= Data excerpt =
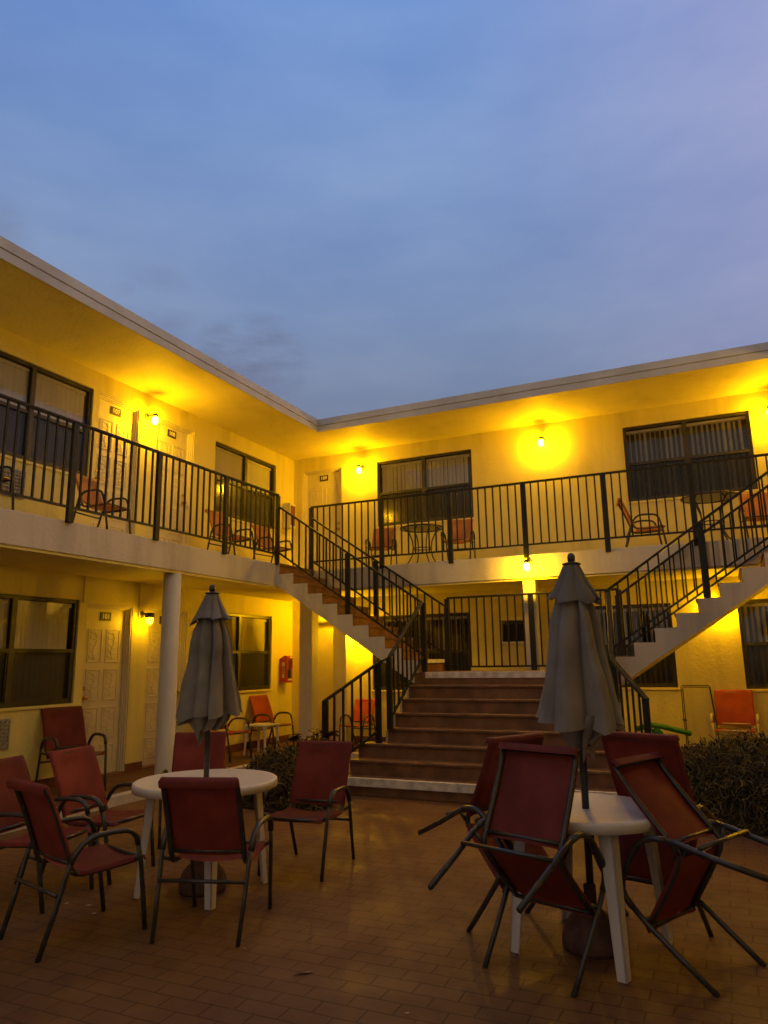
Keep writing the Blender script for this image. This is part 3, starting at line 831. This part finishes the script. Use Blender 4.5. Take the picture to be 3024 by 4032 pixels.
chair(ORA, 'upper floor chair cut by the picture edge below the big window', GU, -6.30, 4.45, -1.45, z=UZ, k=.88)
chair(ORA, 'orange chair upstairs past door 108, farther from the stairs of the pair', GU, -6.45, 8.62, -1.61, z=UZ, k=.96)
chair(ORA, 'orange chair upstairs at the head of the stairs', GU, -6.385, 9.639, -1.698, z=UZ, k=.884)
chair(ORA, 'orange chair upstairs between door 109 and the glass table', GU, -4.825, 10.40, 3.363, z=UZ, k=.834)
chair(ORA, 'orange chair upstairs between the glass table and the bare wall', GU, -3.548, 10.47, 3.30, z=UZ, k=.879)
chair(ORA, 'dark chair upstairs seen side on below the open blinds', GU, -.884, 10.93, -1.40, z=UZ, k=.97)
chair(ORA, 'orange chair upstairs cut by the picture edge beside a glass table', GU, .62, 10.72, 3.25, z=UZ, k=.9)

# ------------------------------------------------------------------ tables
def resin_table(label, loc, rz, r, h, n_exp, foot):
    root = empty('resin_table', (0,0,0))
    def outline(rr, n=48):
        out = []
        for k in range(n):
            a = 2*PI*k/n; c, s = math.cos(a), math.sin(a)
            rad = (abs(c)**n_exp + abs(s)**n_exp)**(-1/n_exp)
            out.append((rr*rad*c, rr*rad*s))
        return out
    g = MB(); prof = [(.0,h-.012),(.03,h-.0115),(r-.05,h-.006),(r-.03,h-.002),(r-.012,h),(r-.003,h-.006),(r,h-.016),(r-.002,h-.052),(r-.016,h-.055),(r-.016,h-.03),(.0,h-.03)]
    vs = []; fs = []; n = 48
    for rr, z in prof: vs += [(x,y,z) for x,y in outline(rr, n)]
    for i in range(len(prof)-1):
        for k in range(n): fs.append((i*n+k, i*n+(k+1)%n, (i+1)*n+(k+1)%n, (i+1)*n+k))
    g._add(vs, fs); top = g.build('tabletop', M['plastic'], root, smooth=True, local=True, recalc=False)
    for sx in (-1,1):
        for sy in (-1,1):
            g = MB(); tx, ty = sx*.245, sy*.245; fx, fy = sx*foot, sy*foot
            # L-section plastic leg: two tapering flanges
            for (ox, oy, wx, wy) in ((0,0,.062,.012),(0,0,.012,.062)):
                w0x, w0y = (wx, wy)
                vs = []
                for (cx, cy, z, kk) in ((tx,ty,h-.03,1.2),(fx,fy,0,.8)):
                    ax, ay = w0x*kk if w0x > .02 else w0x, w0y*kk if w0y > .02 else w0y
                    x0, x1 = sorted((cx+sx*.02, cx+sx*.02 - sx*ax)); y0, y1 = sorted((cy+sy*.02, cy+sy*.02 - sy*ay))
                    vs += [(x0,y0,z),(x1,y0,z),(x1,y1,z),(x0,y1,z)]
                g._add(vs, [(0,1,2,3),(7,6,5,4),(0,4,5,1),(1,5,6,2),(2,6,7,3),(3,7,4,0)])
            g.build('leg', M['plastic'], root, local=True, bevel=.003, segs=1)
    root.location = loc; root.rotation_euler = (0,0,rz)
    tag(root, label, 'table'); return root
resin_table('round white plastic table with a folded umbrella through it', (-3.245,4.14,0), .0, .475, .69, 2.0, .285)
resin_table('white plastic table with red chairs leaned on it from all sides', (-.756,4.12,0), -.27, .415, .68, 2.1, .285)
# small white side table on the walkway
root = empty('side_table', (-6.52,9.62,WZ), 0, 'small white plastic side table between two walkway chairs', 'side table')
g = MB(); g.box((-.20,-.20,.415),(.20,.20,.44)); g.build('tabletop', M['plastic'], root, bevel=.008, local=True)
for sx in (-1,1):
    for sy in (-1,1):
        g = MB(); a = (sx*.165, sy*.165); b2 = (sx*.185, sy*.185)
        g.tube([(a[0],a[1],.415),(a[0],a[1],.36),(b2[0],b2[1],0)],[.045,.026,.018],4); g.build('leg', M['plastic'], root, local=True)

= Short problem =
Look through the material above and pick out each line holding the word "picture".

= Task solution =
Keep writing the Blender script for this image. This is part 3, starting at line 831. This part finishes the script. Use Blender 4.5. Take the picture to be 3024 by 4032 pixels.
chair(ORA, 'upper floor chair cut by the picture edge below the big window', GU, -6.30, 4.45, -1.45, z=UZ, k=.88)
chair(ORA, 'orange chair upstairs cut by the picture edge beside a glass table', GU, .62, 10.72, 3.25, z=UZ, k=.9)